Obituaries

Robert S. McNamara, defense secretary in the Kennedy and Johnson administrations, and dubbed the "architect" of U.S. involvement in the Vietnam War, has died at the age of 93, AP reports. He died early today, according to his wife.

At first he took pride in his work in the Vietnam conflict, but then, after the whole policy went haywire, with tens of thousands of Americans having died in an unjust war, he spent the rest of his life wondering where and why the hell it went wrong.

When McNamara realized the war was a mistake, he pissed off LBJ, who thought McNamara was out to support his bitter enemy RFK:

The turning point came on May 19, 1967, when Mr. McNamara sent a long and carefully argued paper to Johnson, urging him to negotiate a peace rather than escalate the war.

“The Vietnam war is unpopular in this country,” the paper began. “It is becoming increasingly unpopular as it escalates — causing more American casualties, more fear of its growing into a wider war, more privation of the domestic sector, and more distress at the amount of suffering being visited on the noncombatants in Vietnam, South and North.”

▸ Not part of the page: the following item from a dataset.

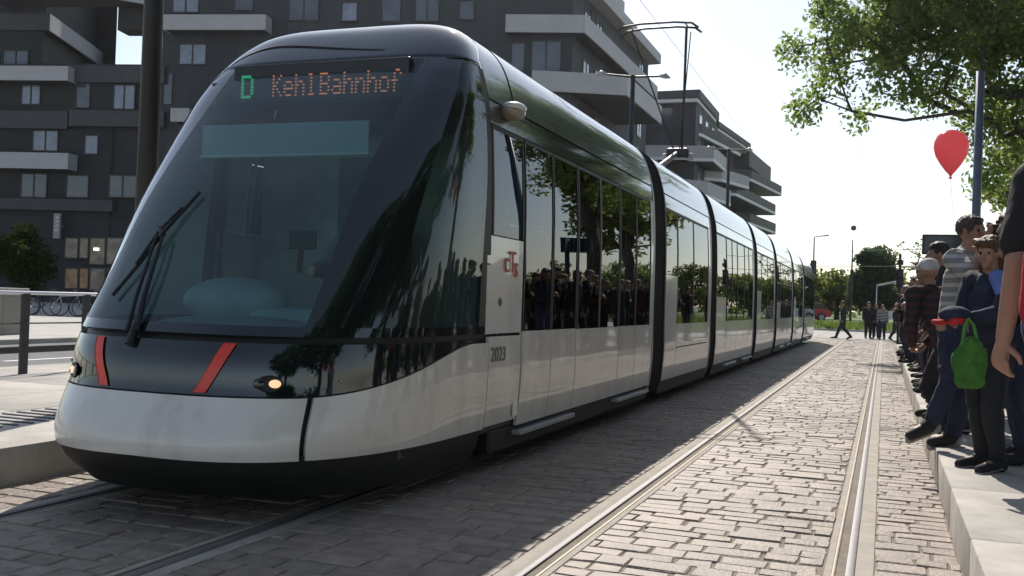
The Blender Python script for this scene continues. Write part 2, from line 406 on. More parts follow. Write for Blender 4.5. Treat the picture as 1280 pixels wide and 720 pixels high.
def nose(u, q):
    """u signed arc fraction (-1..1), q level -> world point"""
    x, y, s, _ = plan(q); a = abs(u)
    return (XC+math.copysign(np.interp(a, s, x), u), float(np.interp(a, s, y)), zq(q))
def u_at_x(q, xo): x, y, s, _ = plan(q); return float(np.interp(xo, np.maximum.accumulate(x)+np.arange(len(x))*1e-9, s))
def u_at_t(q, t): x, y, s, tt = plan(q); return float(np.interp(t, tt, s))
def u_at_y(q, yv): x, y, s, _ = plan(q); return float(np.interp(yv, y, s))
def nn(u, q):
    e = 2e-3; a = np.array(nose(u-e, q)); b = np.array(nose(u+e, q)); c = np.array(nose(u, max(q-e, 0))); d = np.array(nose(u, min(q+e, 1)))
    n = np.cross(b-a, d-c); n /= np.linalg.norm(n)+1e-12
    return n if np.isfinite(n).all() else np.array([0,-1,0.])
FLIP = None
def tail(P):      # the rear cab is the front one turned round
    P = np.array(P, float); P[...,0] = 2*XC-P[...,0]; P[...,1] = TAILSUM-P[...,1]; return P
TAILSUM = 4.55+45.3
def patch(qlo, qhi, ulo, uhi, nu, nv, th=.015, off=0.0, back=False):
    """sheet over u in [ulo(q), uhi(q)], q in [qlo(u), qhi(u)]; normals point outwards"""
    fn = lambda f, a: f(a) if callable(f) else f
    P = np.zeros((nu+1, nv+1, 3)); N = np.zeros_like(P)
    for i in range(nu+1):
        for j in range(nv+1):
            um = fn(ulo, fn(qlo, 0) if not callable(qlo) else .3)
            if callable(qlo) or callable(qhi):
                u = ulo+(uhi-ulo)*i/nu; a, b = fn(qlo, u), fn(qhi, u); q = a+(b-a)*j/nv
            else:
                q = qlo+(qhi-qlo)*j/nv; a, b = fn(ulo, q), fn(uhi, q); u = a+(b-a)*i/nu
            n = nn(u, q); P[i,j] = np.array(nose(u, q))+n*off; N[i,j] = n
    if back: P = tail(P); N[...,0] *= -1; N[...,1] *= -1
    mb = MB(); mb.grid(P, th, N); return mb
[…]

“Most Americans,” Mr. McNamara continued, “are convinced that somehow we should not have gotten this deeply in. All want the war ended and expect their president to end it. Successfully. Or else.”

That was the last straw for Johnson, who came to believe that Mr. McNamara was secretly plotting to help Robert F. Kennedy, then a Democratic senator from New York, run on a peace ticket in the 1968 election. The president announced on Nov. 29, 1967, that Mr. McNamara would give up his post at the Pentagon to run the World Bank. Mr. McNamara left office two months later, never comprehending, in his words, “whether I quit or was fired.”